Task instructions:
Beginning with the first line, set down every line through the one containing "C = scene.collection", exactly as it appears, but not the pictures.

##### Given data

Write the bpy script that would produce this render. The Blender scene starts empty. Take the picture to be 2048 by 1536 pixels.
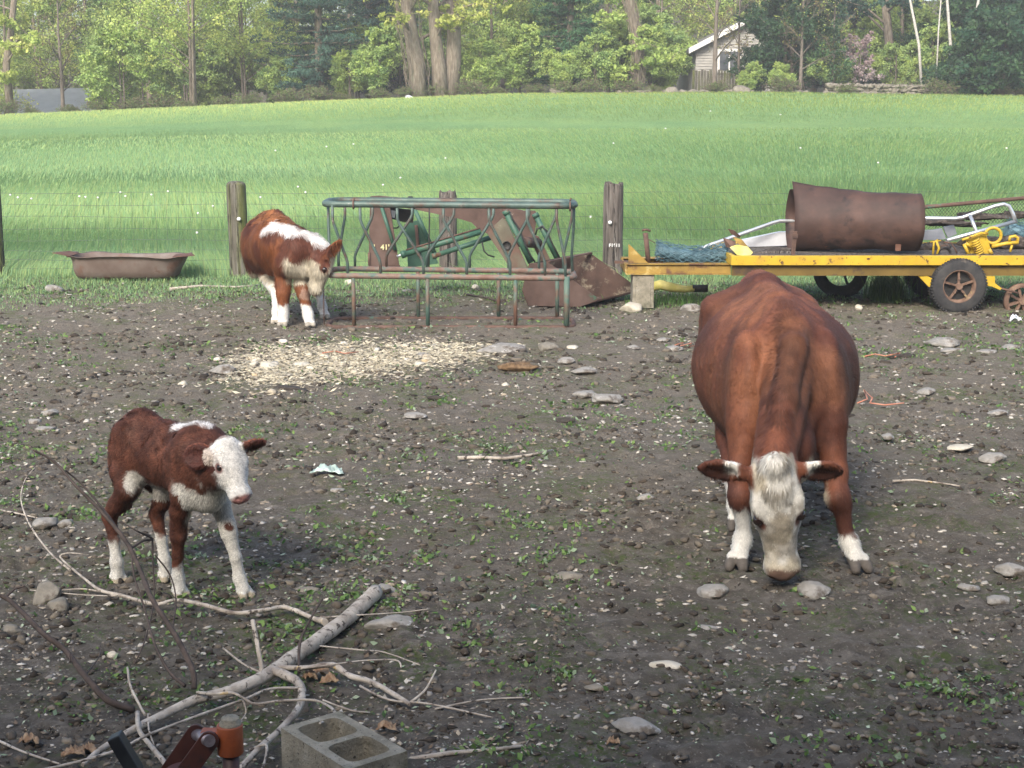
import bpy, math, random
import numpy as np
from mathutils import Vector
R = math.radians
random.seed(7); rng = np.random.default_rng(11)
scene = bpy.context.scene
C = scene.collection

# ------------------------------------------------------------------ camera, sky, sun, exposure
PITCH = 10.35; FPX = 3000.0; CAMH = 2.2
cd = bpy.data.cameras.new('camera'); cam = bpy.data.objects.new('camera', cd); C.objects.link(cam)
cd.sensor_width = 36; cd.lens = FPX/2048*36; cd.clip_start = .1; cd.clip_end = 2000
cam.location = (0, 0, CAMH); cam.rotation_euler = (R(90-PITCH), 0, 0)
scene.camera = cam
SUN_EL, SUN_AZ = 37, 200          # azimuth clockwise from +Y (the view direction): the sun stands behind the camera, a little left
w = bpy.data.worlds.new('World'); scene.world = w; w.use_nodes = True
nt = w.node_tree; bg = nt.nodes['Background']
sky = nt.nodes.new('ShaderNodeTexSky'); sky.sky_type = 'NISHITA'; sky.sun_disc = False
sky.sun_elevation = R(SUN_EL); sky.sun_rotation = R(SUN_AZ); sky.dust_density = 3.0; sky.air_density = 1.0; sky.ozone_density = .6
nt.links.new(sky.outputs[0], bg.inputs[0]); bg.inputs[1].default_value = .15
sd = bpy.data.lights.new('sun', 'SUN'); sd.energy = 1.9; sd.angle = R(16); sd.color = (1, .94, .84)
sun = bpy.data.objects.new('sun', sd); C.objects.link(sun)
a, e = R(SUN_AZ), R(SUN_EL)
sdir = Vector((math.sin(a)*math.cos(e), math.cos(a)*math.cos(e), math.sin(e)))
sun.rotation_euler = sdir.to_track_quat('Z', 'Y').to_euler(); sun.location = sdir*50
vs = scene.view_settings; vs.view_transform = 'Standard'; vs.look = 'None'; vs.gamma = 1; vs.exposure = 1.17
vs.use_curve_mapping = False

# ------------------------------------------------------------------ measuring helpers (photo pixel -> place)
cp, sp = math.cos(R(PITCH)), math.sin(R(PITCH))
def ray(px, py):
    x = (px-1024)/FPX; v = (768-py)/FPX
    return np.array((x, cp + v*sp, -sp + v*cp))
def G(px, py, z=0.0):                       # point at height z
    d = ray(px, py); t = (z-CAMH)/d[2]; return np.array((0, 0, CAMH)) + d*t
def D(px, py, Y):                           # point at distance Y
    d = ray(px, py); return np.array((0, 0, CAMH)) + d*(Y/d[1])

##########

The completed task:
Write the bpy script that would produce this render. The Blender scene starts empty. Take the picture to be 2048 by 1536 pixels.
import bpy, math, random
import numpy as np
from mathutils import Vector
R = math.radians
random.seed(7); rng = np.random.default_rng(11)
scene = bpy.context.scene
C = scene.collection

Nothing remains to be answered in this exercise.